Erhard wirkte schwach wegen des fehlenden Rückhalts in der CDU, Kiesinger mußte sich in der ersten Großen Koalition die Zuschreibung „Wandelnder Vermittlungsausschuß“ gefallen lassen. SPD-Nachfolger Willy Brandt (1969–1974), eher ein Visionär mit hohem internationalem Ansehen, wirkte im Regierungsalltag oft entrückt, ließ seinen umtriebigen Amtschef Horst Ehmke gewähren. Aus anderem Holz geschnitzt war Scholz’ Vorbild Helmut Schmidt (1974–1982), von autoritärem Auftreten und Tatkraft vermittelnd. Trotzdem hat er sich mit Stolz nie auf seine Richtlinienkompetenz berufen. 

„Wer das macht, weiß,  daß die Koalition zu Ende ist“

Ebensowenig wie Nachfolger Helmut Kohl (1982–1998), der Unstimmigkeiten mit CSU und FDP intern regelte, oft telefonisch, ihnen – taktisch motiviert – inhaltliche Spielräume ließ. Und Gerhard Schröder, der „Basta-Kanzler“ (1998–2005) bedeutete den Grünen öffentlich seine Machtposition. „Das, was ich gesagt habe, gilt“. Angela Merkel (2005–2021) verlegte sich aufs Moderieren, wohl auch weil ihr Vizekanzler Franz Müntefering (SPD) die Richtlinienkompetenz wegen des geringen Stimmenabstands zwischen Union und SPD 2005 öffentlich in Frage stellte. „Die Anwendung der Richtlinie, die ist nicht lebenswirklich. Wer das macht in einer Koalition, der weiß, daß die Koalition zu Ende ist“. 

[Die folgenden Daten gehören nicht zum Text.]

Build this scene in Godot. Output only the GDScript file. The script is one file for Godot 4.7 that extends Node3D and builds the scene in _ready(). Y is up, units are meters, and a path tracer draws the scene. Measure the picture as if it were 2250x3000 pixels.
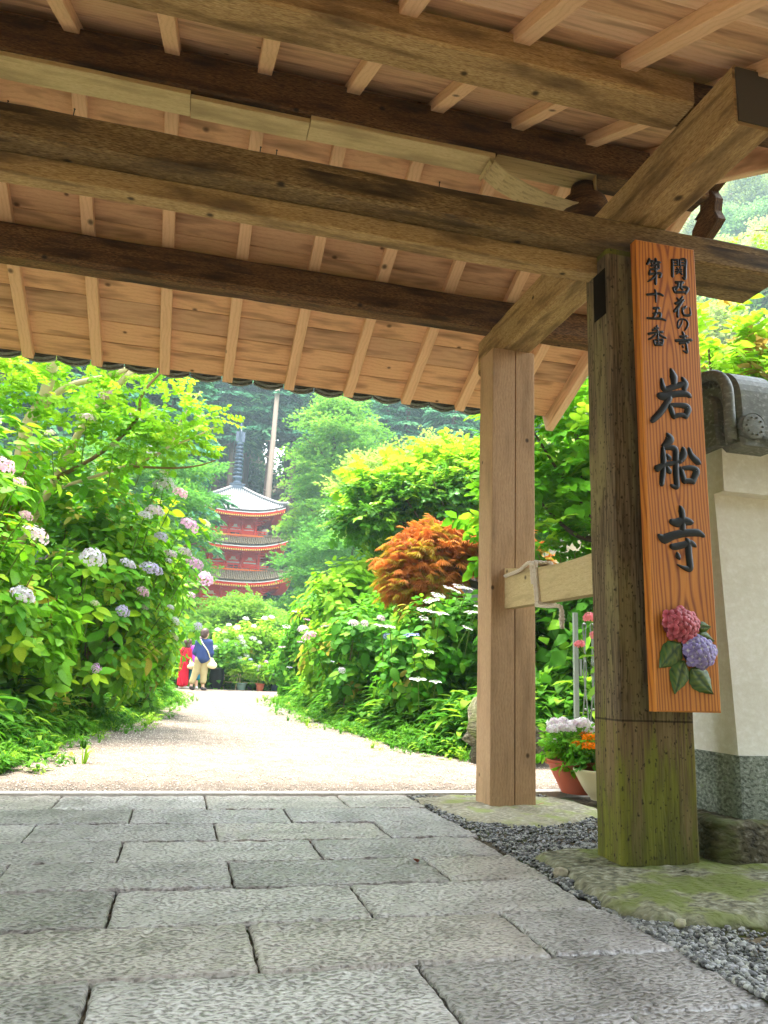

Elf Jahre später, Müntefering war nicht mehr im Amt, hielt sich Merkel nicht daran. Im Sommer 2018 drohte sie ihrem ewigen Gegenspieler, Innenminister Horst Seehofer (CSU), öffentlich mit ihrer Richtlinienkompetenz, weil der bestimmte Flüchtlinge an der deutschen Grenze zurückweisen wollte. Der Streit hätte seinerzeit fast zum Zerbrechen der Fraktionsgemeinschaft von CDU und CSU geführt. 

Und jetzt Scholz. Ein Kanzler unter Erfolgsdruck. Ein Scheinriese, ein Macher? „Wer bei mir Führung bestellt, bekommt Führung“, hatte er im Wahlkampf vollmundig versprochen. Der langjährige Politik-Profi und Jurist wird wissen, daß die Karte Richtlinienkompetenz bei häufigem Gebrauch zum schlechten Blatt wird. 

„Die Richtlinien der Politik bestimme ich. Und auch, was Richtlinien der Politik sind, bestimme ich“, stellte einst Kanzler Adenauer fest. Aber das ist lange her. 1956 blies er seinem späteren Nachfolger Erhard den Marsch. Es ging um die Rentenreform. „Mit besten Grüßen. Ihr ergebener Adenauer“, unterzeichnete er den mit Drohungen versehenen Brief.